Stated problem :: Write out, word for word, only the data from its first line to the line containing "scene.camera = cam".

Data lines ::
......

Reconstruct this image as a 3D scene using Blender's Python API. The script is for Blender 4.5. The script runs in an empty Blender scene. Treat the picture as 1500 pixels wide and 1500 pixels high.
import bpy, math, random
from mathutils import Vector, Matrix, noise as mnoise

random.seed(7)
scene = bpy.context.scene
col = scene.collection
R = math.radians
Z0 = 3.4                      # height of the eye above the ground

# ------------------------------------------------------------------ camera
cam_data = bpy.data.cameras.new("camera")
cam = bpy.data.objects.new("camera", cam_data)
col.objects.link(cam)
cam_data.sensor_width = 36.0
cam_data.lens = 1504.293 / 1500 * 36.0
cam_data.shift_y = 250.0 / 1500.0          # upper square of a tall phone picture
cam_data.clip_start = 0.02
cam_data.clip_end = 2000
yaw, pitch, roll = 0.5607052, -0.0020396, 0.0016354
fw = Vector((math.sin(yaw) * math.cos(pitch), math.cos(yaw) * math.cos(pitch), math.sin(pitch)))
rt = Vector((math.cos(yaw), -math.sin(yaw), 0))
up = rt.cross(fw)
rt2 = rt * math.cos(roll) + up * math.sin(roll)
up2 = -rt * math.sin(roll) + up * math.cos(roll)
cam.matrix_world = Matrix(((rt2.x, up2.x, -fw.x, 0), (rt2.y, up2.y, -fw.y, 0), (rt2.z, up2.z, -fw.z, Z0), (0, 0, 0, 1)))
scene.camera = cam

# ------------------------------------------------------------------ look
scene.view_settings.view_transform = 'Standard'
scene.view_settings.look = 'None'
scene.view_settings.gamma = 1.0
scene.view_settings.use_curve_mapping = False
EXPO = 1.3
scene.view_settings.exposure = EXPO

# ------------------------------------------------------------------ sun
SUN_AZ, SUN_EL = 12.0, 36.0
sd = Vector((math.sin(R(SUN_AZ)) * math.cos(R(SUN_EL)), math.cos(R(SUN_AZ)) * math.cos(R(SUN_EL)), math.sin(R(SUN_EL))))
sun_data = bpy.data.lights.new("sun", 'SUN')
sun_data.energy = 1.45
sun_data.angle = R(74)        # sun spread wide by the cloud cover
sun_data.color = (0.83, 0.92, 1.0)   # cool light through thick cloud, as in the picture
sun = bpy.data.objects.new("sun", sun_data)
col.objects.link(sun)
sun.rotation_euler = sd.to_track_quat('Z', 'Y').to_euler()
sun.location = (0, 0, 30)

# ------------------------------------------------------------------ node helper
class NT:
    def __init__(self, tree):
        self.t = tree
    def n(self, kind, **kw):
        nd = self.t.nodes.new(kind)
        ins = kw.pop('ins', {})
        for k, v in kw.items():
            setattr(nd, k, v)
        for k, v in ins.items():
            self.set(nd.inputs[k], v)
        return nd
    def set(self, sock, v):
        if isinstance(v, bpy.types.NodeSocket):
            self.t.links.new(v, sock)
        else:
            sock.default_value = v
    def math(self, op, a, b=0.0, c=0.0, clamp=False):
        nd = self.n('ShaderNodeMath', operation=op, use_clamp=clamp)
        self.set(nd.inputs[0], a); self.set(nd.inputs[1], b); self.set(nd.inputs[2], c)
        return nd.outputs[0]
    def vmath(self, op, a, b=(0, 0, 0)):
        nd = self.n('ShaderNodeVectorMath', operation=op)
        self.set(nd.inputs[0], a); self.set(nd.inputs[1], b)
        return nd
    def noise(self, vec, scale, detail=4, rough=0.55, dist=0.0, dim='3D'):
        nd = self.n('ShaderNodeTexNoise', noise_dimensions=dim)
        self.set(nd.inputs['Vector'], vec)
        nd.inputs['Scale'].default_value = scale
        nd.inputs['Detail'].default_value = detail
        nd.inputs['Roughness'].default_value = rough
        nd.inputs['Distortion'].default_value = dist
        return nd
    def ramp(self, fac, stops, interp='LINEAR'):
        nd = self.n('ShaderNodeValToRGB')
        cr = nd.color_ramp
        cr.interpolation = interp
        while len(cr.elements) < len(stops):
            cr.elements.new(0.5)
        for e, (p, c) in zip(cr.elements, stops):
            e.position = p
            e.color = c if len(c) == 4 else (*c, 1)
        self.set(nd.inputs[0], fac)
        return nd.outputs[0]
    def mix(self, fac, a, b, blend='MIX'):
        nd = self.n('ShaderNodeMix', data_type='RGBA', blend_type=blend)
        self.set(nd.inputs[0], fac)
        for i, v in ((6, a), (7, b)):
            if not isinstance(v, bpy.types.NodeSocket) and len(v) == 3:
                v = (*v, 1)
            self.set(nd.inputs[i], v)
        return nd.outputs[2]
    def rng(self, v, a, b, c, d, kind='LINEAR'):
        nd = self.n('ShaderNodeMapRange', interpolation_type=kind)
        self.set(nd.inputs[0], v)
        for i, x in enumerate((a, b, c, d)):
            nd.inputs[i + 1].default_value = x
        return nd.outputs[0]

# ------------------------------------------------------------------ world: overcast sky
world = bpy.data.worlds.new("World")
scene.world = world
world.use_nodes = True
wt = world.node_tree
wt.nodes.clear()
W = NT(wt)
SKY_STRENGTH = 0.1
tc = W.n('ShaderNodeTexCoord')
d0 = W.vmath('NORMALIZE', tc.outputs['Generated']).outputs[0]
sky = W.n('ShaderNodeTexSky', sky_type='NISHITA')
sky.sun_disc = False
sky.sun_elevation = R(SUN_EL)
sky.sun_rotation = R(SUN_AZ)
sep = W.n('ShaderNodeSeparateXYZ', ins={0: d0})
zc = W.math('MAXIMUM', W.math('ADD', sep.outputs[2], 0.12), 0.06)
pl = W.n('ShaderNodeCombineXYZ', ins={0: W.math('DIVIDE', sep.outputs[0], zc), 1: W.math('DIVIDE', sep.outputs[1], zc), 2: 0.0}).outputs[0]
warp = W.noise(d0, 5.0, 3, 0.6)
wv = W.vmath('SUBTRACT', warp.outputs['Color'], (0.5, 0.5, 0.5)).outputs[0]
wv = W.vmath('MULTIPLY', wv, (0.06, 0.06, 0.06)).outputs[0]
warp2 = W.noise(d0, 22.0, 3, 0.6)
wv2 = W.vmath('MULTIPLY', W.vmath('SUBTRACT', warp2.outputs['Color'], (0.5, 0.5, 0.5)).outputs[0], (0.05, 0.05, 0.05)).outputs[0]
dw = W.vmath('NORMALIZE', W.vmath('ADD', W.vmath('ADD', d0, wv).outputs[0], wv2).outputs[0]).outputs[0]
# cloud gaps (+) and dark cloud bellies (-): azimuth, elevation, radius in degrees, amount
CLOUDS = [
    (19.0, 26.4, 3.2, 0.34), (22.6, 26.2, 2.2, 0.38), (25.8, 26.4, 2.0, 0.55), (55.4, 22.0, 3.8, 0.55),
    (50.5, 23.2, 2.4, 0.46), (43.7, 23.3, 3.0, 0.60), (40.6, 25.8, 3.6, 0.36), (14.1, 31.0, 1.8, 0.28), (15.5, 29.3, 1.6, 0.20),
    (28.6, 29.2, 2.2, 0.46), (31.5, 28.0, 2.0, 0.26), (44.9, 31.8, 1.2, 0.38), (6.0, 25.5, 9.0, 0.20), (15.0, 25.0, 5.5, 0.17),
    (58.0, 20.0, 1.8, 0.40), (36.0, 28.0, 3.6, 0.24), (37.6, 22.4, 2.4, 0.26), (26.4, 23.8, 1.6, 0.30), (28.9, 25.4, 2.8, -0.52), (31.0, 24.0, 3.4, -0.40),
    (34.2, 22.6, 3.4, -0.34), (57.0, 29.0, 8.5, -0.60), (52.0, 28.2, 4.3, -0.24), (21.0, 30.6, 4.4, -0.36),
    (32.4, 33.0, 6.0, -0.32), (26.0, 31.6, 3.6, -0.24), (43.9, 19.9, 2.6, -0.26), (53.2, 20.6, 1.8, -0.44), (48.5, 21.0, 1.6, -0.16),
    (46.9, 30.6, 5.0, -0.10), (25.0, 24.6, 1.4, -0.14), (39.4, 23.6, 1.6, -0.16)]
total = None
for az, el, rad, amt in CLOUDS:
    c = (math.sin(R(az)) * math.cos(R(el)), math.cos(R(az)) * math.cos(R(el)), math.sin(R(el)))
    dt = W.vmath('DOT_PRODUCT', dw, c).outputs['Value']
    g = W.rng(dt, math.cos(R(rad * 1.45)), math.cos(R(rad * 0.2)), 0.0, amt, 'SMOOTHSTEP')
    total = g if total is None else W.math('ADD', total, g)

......

Result of this exercise ::
Reconstruct this image as a 3D scene using Blender's Python API. The script is for Blender 4.5. The script runs in an empty Blender scene. Treat the picture as 1500 pixels wide and 1500 pixels high.
import bpy, math, random
from mathutils import Vector, Matrix, noise as mnoise

random.seed(7)
scene = bpy.context.scene
col = scene.collection
R = math.radians
Z0 = 3.4                      # height of the eye above the ground

# ------------------------------------------------------------------ camera
cam_data = bpy.data.cameras.new("camera")
cam = bpy.data.objects.new("camera", cam_data)
col.objects.link(cam)
cam_data.sensor_width = 36.0
cam_data.lens = 1504.293 / 1500 * 36.0
cam_data.shift_y = 250.0 / 1500.0          # upper square of a tall phone picture
cam_data.clip_start = 0.02
cam_data.clip_end = 2000
yaw, pitch, roll = 0.5607052, -0.0020396, 0.0016354
fw = Vector((math.sin(yaw) * math.cos(pitch), math.cos(yaw) * math.cos(pitch), math.sin(pitch)))
rt = Vector((math.cos(yaw), -math.sin(yaw), 0))
up = rt.cross(fw)
rt2 = rt * math.cos(roll) + up * math.sin(roll)
up2 = -rt * math.sin(roll) + up * math.cos(roll)
cam.matrix_world = Matrix(((rt2.x, up2.x, -fw.x, 0), (rt2.y, up2.y, -fw.y, 0), (rt2.z, up2.z, -fw.z, Z0), (0, 0, 0, 1)))
scene.camera = cam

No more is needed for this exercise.